Huldra Forsvant (Theodor Kittelsen)

Huldra Forsvant (Theodor Kittelsen)
Huldra Forsvant (Theodor Kittelsen)

Friday, June 22, 2012

So, This Is The Book


A short little book John Piper wrote in 1990. I'll post about it as I read it.

This seems to sum up the gist of it--

'The tendency today is to stress the equality of men and women by minimising the unique significance of our maleness or femaleness. But this depreciation of male and female personhood is a great loss. It is taking a tremendous toll on generations of young men and women who do not know what it means to be a man or a woman. Confusion over the meaning of sexual personhood today is epidemic.

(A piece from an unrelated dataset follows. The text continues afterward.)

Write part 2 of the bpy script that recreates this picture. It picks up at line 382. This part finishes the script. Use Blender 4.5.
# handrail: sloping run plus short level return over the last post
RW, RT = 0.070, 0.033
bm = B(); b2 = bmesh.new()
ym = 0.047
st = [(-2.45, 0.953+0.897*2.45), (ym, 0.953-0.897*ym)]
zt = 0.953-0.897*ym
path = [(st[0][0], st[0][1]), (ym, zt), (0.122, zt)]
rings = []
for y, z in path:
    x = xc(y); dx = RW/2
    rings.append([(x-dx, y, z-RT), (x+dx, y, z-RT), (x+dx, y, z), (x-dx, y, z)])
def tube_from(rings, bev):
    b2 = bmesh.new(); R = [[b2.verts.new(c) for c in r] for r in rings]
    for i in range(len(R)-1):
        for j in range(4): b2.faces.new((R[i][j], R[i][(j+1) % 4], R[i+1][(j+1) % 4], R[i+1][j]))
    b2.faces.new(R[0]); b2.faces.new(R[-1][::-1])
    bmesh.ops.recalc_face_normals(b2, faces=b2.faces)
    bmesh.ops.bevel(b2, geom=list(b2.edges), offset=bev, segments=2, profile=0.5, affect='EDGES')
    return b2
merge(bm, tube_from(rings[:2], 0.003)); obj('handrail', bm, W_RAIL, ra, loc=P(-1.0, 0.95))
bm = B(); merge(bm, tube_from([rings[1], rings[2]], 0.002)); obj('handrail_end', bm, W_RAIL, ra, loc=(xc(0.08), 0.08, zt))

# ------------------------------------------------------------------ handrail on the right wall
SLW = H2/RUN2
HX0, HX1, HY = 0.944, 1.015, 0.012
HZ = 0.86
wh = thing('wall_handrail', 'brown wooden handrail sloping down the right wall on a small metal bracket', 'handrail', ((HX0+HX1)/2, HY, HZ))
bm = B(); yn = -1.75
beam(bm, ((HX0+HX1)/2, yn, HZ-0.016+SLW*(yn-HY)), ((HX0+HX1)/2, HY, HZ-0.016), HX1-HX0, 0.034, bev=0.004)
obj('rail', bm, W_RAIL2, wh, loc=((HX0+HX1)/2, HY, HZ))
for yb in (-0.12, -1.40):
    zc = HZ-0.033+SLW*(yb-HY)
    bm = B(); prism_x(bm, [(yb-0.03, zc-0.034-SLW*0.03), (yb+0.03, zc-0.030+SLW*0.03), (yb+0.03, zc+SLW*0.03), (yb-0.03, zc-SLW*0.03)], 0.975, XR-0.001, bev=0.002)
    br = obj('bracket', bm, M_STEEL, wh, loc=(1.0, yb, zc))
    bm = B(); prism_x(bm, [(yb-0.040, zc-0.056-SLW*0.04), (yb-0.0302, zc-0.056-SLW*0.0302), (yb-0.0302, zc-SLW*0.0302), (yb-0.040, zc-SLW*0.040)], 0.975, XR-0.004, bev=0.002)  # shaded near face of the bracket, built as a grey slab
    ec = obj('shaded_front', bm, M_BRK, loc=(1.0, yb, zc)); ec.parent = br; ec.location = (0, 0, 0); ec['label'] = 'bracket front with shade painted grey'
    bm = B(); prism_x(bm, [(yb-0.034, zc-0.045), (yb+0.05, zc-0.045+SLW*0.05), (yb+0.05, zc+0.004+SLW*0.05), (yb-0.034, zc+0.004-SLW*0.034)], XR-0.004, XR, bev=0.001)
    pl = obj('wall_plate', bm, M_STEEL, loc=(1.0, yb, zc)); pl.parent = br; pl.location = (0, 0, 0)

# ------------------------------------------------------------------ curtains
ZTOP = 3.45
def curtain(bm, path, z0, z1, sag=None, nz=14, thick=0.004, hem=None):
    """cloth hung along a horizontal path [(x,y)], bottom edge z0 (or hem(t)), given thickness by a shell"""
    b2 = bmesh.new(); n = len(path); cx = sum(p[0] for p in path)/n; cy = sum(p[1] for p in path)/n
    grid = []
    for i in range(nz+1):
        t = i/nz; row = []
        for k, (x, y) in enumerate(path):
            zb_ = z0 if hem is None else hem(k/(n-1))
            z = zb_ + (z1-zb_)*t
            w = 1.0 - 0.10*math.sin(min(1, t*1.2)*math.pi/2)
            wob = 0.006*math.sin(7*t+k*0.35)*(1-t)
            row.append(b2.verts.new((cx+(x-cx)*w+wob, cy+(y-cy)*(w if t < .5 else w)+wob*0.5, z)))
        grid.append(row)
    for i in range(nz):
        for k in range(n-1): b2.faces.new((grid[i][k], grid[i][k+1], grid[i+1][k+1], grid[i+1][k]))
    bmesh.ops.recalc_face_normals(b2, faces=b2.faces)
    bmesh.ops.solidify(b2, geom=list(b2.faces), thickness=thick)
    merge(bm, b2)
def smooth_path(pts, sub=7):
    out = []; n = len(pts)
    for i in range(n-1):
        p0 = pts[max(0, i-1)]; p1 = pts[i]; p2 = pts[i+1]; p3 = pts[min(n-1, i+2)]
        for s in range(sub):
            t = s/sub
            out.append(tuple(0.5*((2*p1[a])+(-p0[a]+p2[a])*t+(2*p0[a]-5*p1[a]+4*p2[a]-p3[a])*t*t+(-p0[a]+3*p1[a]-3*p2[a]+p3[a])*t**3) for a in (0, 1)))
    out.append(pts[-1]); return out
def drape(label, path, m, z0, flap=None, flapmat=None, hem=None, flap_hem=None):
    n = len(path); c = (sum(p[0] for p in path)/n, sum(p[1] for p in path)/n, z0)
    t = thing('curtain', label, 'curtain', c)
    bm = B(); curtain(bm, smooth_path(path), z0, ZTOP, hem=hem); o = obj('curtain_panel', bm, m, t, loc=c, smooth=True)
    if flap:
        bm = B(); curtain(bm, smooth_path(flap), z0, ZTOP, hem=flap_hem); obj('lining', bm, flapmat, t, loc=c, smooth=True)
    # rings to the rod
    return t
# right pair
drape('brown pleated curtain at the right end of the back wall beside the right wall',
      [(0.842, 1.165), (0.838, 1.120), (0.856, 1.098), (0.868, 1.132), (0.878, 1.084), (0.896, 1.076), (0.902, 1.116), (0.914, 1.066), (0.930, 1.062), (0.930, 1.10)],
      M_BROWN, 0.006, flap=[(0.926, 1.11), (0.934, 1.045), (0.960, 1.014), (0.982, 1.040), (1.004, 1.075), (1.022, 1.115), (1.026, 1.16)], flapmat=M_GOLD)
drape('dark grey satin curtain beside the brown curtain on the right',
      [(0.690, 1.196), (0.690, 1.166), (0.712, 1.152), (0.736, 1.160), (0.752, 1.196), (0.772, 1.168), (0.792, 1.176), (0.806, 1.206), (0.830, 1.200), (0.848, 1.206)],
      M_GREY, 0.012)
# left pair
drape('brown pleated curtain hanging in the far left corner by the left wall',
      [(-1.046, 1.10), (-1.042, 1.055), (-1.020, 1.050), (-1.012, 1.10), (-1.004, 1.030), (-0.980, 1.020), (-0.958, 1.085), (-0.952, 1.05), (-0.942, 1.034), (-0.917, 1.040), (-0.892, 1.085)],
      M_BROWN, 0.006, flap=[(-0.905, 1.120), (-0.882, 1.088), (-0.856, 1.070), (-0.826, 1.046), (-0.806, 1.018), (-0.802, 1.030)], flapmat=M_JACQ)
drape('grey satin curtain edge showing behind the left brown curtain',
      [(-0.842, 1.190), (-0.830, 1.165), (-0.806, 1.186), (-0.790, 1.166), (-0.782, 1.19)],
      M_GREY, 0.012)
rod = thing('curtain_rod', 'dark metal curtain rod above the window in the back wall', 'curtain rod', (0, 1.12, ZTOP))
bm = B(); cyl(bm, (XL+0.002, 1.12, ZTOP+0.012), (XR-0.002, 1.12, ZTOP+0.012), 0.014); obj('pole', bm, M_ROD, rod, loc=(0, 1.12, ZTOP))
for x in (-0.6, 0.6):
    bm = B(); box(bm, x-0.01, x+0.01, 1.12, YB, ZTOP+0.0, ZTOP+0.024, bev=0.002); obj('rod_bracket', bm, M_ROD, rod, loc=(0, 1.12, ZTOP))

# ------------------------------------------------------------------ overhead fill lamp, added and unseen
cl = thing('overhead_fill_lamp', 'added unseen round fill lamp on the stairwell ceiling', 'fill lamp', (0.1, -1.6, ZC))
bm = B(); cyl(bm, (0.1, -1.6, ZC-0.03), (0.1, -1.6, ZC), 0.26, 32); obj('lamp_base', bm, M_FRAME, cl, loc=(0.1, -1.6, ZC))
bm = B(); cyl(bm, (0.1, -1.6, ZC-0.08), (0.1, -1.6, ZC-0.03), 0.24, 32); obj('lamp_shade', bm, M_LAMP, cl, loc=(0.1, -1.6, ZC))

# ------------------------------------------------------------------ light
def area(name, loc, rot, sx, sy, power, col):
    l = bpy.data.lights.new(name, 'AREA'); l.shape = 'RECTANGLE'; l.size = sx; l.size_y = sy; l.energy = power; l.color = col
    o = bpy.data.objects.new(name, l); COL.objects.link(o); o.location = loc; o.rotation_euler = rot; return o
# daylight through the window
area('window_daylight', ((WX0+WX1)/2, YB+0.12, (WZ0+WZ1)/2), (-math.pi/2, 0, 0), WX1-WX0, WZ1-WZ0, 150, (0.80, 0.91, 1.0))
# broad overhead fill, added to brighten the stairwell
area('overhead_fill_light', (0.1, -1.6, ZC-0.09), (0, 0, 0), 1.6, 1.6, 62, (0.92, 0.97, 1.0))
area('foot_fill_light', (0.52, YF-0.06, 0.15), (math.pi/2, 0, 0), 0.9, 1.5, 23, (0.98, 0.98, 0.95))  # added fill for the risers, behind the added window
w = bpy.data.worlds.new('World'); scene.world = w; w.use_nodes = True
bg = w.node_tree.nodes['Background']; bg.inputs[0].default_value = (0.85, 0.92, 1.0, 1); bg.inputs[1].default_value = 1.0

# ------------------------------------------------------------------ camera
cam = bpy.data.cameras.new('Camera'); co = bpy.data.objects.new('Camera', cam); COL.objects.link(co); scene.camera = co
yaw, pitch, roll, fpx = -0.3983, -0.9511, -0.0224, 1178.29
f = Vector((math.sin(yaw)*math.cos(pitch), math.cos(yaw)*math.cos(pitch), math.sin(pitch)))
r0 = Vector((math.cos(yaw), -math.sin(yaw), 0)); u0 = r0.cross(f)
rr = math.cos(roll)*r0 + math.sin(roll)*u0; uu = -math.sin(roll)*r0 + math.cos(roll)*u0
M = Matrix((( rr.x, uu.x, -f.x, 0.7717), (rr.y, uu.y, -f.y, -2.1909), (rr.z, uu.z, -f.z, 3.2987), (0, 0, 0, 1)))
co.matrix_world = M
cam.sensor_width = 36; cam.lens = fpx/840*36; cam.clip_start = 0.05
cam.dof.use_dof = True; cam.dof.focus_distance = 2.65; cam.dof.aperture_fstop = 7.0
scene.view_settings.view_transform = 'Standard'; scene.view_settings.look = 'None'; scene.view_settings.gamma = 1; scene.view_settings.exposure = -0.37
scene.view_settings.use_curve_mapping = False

The consequence of this confusion is not a free and happy harmony among gender-free persons relating on the basis of abstract competencies. The consequence rather is more divorce, more homosexuality, more sexual abuse, more promiscuity, more social awkwardness, and more emotional distress and suicide that come with the loss of God-given identity'.

5 comments:

Deb said...

I don't have any problem with someone arguing men and women are fundamentally different. And I see genders as having different roles with equal value in some circumstances. But I think you have to be careful when you go further than that. And specifically I need to be shown where in the Bible an idea of gender behaviours comes from to prove it is actually a Biblical assertion and not just a cultural norm for "nice folks" from wherever the speaker/author is from. I'm not saying Piper does or doesn't prove that point because I haven't read the book obviously. But whenever something like this gets discussed, I try to remember that the gospel was intended for all of God's people in a wide variety of times and cultures. So how a man behaves in a "manly" way will differ over time and place, even if some principles about manhood and womanhood are consistent. How it would play out for an Inuit hunter and a Glasgow officeworker might be quite different. And North American culture in the 20th century is actually different to Australian culture in many respects despite the enormous influence of TV and cinema. The Bible speaks a lot about developing Christian character that applies to men and women. And then it talks some about behaviour when you are in a specific relationship (husbands/wives/fathers/children) but I can't think of a lot of text that talks about the concept of "manhood" or "womanhood" separate from these other things. Proverbs does...maybe some other places but I'm scratching my head. In which case, you have to tread carefully if you want to construct a Biblical picture of "manliness" like "Wild at Heart" does and perhaps Piper (and again I say 'perhaps' because I've only read that one quote you gave us as a teaser).

onlinesoph said...

Hey Ben, I reckon you might like to take a look at this post. It's Andrew Errington's (minister at St Stephens' Newtown) transcript for his talk on gender differences to Sydney Uni.

http://andrewerrington.wordpress.com/2012/05/10/my-talk-on-gender-at-sydney-uni/

I seriously think it is the BEST piece I've written on the Bible and gender in a long while. He does a great job of upholding the differences between men and women while understanding the nuances of our culture that have blurred the distinctions (and it is biblical, which is important to me in these discussions).

onlinesoph said...

haha...change "I've written" in the 4th line to "I've SEEN written"...

Anonymous said...

Soph, thank so much for linking to the article, it was so well written and enjoyable to read.

I didn't agree with his conclusions though; it's interesting that he stresses the potentiality of creation and the eay it develops depending on teh culture, yet ends by saying something like "so let's do things exactly like they did a couple of thousand years ago in the New Testament".

As for the quote from Piper's book, I don't know if he backs up these statements with any statistics or other evidence, if that's even possible, but it seems a stretch to argue that things like divorce and sexual abuse are a result of confusion about gender roles rather than the fact that (as Errington writes in the article) "Almost the moment their eyes have been opened, Adam and Eve turn back into their own self-centred world".

Self-centredness and sin seem to fit together more easily to me (and my understanding of the Bible's teaching) than gender confusion.

Personally, the tremendous toll taken on me as a woman has come from being taught by Piper and his fellow complementarians that women were created for men, to follow their leadership and have their babies. Outside of the church I had no problem at all with my womanhood.

Ben McLaughlin said...

Thanks guys, I'm getting a lot of food for thought. Soph, I've read about half of that link, thanks it's really good. will finish soon and write about it maybe.